> [Records with scene code]
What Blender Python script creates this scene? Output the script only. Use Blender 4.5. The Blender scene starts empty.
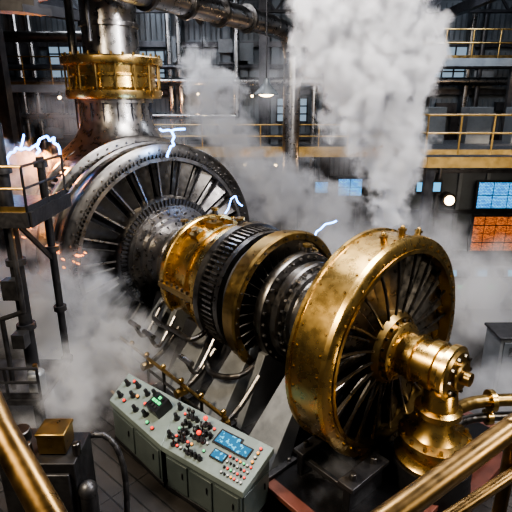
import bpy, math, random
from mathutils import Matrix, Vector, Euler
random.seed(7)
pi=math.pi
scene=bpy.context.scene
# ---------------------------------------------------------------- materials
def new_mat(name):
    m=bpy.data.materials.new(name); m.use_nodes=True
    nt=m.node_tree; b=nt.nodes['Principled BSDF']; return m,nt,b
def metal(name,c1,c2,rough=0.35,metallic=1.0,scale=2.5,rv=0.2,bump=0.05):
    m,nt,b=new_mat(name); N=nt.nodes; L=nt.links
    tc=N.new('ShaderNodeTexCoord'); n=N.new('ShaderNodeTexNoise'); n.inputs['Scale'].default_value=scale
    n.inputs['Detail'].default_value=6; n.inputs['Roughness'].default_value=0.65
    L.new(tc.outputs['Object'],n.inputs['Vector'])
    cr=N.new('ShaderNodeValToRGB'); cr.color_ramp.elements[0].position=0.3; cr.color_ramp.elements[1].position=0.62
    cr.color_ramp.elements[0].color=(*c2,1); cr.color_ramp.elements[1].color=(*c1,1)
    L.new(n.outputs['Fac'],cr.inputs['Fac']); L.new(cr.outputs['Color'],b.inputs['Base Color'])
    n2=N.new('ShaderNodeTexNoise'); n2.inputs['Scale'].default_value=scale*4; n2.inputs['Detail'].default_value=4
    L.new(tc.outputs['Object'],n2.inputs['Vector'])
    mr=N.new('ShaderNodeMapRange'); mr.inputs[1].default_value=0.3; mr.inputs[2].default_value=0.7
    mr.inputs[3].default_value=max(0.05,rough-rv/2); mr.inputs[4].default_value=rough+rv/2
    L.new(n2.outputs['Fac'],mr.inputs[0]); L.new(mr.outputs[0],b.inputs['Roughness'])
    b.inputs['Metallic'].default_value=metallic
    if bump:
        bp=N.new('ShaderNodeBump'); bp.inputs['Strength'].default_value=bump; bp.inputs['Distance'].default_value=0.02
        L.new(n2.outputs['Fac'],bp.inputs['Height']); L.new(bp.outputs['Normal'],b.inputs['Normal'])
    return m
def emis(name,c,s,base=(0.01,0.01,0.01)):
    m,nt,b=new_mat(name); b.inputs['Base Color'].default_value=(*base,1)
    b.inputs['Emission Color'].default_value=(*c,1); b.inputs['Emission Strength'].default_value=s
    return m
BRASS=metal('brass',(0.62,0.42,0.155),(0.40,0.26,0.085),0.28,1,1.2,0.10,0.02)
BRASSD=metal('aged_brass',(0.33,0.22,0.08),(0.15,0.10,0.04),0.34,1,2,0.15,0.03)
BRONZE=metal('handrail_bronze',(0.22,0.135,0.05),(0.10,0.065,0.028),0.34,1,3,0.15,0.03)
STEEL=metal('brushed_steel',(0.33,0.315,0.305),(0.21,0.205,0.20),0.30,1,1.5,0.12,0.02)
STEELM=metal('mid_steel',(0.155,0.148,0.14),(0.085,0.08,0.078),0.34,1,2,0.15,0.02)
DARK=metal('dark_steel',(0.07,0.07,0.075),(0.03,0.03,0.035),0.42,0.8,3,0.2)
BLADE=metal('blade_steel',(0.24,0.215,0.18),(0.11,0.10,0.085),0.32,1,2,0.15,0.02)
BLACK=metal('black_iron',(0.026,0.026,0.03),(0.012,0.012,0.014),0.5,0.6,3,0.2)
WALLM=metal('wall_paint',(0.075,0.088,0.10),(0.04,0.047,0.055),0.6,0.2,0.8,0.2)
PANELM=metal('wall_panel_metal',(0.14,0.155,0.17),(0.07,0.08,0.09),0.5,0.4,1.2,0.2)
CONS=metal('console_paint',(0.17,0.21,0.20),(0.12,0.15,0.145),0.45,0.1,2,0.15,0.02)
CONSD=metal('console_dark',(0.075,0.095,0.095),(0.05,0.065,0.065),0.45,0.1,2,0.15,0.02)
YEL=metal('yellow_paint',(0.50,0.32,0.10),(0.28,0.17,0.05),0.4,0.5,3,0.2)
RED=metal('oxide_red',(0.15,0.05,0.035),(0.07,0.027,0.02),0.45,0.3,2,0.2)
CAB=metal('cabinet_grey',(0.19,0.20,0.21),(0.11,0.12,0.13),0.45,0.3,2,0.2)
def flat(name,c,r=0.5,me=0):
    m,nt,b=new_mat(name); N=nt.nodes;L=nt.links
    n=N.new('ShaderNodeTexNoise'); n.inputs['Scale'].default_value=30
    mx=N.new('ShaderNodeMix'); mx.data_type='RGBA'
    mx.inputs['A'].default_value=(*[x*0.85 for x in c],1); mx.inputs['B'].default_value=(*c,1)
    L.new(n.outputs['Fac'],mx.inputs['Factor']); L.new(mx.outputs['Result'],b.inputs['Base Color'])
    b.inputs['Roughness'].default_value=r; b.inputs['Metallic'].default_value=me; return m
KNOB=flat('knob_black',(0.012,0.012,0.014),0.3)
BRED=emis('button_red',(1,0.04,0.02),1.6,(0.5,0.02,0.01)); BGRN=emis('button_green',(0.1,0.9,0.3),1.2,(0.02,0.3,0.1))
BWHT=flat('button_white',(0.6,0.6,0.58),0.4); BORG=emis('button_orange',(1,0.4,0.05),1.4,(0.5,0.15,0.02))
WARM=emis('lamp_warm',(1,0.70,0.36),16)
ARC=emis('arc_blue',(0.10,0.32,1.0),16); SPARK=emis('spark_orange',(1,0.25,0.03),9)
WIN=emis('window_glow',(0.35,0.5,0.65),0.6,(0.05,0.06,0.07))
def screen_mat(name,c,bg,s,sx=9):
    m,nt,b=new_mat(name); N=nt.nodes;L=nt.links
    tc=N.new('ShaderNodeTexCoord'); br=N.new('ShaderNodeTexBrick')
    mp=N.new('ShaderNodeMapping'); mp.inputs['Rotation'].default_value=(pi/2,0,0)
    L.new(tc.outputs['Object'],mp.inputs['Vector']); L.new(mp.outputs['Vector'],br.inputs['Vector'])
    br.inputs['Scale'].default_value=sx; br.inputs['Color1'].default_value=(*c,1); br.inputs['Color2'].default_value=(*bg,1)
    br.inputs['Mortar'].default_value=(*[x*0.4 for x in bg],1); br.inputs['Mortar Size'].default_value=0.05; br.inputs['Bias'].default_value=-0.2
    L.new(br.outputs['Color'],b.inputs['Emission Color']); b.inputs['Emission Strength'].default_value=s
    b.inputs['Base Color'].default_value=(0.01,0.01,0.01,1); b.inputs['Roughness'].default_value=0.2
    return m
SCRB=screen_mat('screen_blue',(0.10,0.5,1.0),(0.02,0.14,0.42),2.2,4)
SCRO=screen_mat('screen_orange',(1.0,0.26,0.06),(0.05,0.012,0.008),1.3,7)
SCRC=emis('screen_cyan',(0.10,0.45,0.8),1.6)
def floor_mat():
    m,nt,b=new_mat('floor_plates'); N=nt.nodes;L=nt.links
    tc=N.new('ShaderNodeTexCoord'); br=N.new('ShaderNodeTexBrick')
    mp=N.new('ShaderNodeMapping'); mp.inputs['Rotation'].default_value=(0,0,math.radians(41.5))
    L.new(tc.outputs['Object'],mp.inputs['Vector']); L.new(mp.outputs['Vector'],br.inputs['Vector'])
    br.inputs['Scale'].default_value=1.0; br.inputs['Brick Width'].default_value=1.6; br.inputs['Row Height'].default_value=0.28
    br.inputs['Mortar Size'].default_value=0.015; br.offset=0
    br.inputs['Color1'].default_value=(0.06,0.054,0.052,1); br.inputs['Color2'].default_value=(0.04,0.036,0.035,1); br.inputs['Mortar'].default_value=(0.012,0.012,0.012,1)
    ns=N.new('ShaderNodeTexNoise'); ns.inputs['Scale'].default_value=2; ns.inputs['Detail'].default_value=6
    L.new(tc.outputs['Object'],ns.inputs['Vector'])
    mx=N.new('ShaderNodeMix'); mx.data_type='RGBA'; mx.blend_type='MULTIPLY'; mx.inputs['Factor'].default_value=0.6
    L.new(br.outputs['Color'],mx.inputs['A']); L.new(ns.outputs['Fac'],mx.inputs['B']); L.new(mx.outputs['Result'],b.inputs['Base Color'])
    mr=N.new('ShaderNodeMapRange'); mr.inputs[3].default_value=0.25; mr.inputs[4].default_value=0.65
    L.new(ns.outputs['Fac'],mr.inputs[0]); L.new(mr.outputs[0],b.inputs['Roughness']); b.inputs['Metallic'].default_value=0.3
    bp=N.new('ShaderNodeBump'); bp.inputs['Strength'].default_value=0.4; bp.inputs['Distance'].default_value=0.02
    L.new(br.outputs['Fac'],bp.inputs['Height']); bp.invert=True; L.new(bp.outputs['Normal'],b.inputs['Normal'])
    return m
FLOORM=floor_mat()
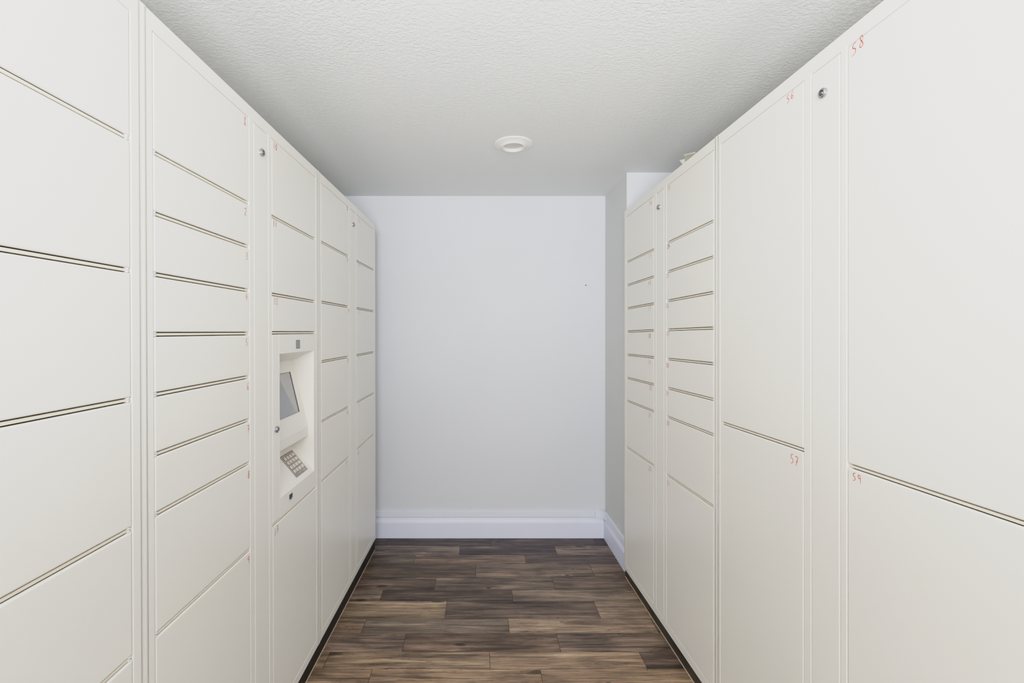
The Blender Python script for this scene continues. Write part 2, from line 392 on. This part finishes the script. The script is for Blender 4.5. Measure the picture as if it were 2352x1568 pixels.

> [What the task asks] Return all lines containing "script".

> [Exercise result]
What Blender Python script creates this scene? Output the script only. Use Blender 4.5. The Blender scene starts empty.
The Blender Python script for this scene continues. Write part 2, from line 392 on. This part finishes the script. The script is for Blender 4.5. Measure the picture as if it were 2352x1568 pixels.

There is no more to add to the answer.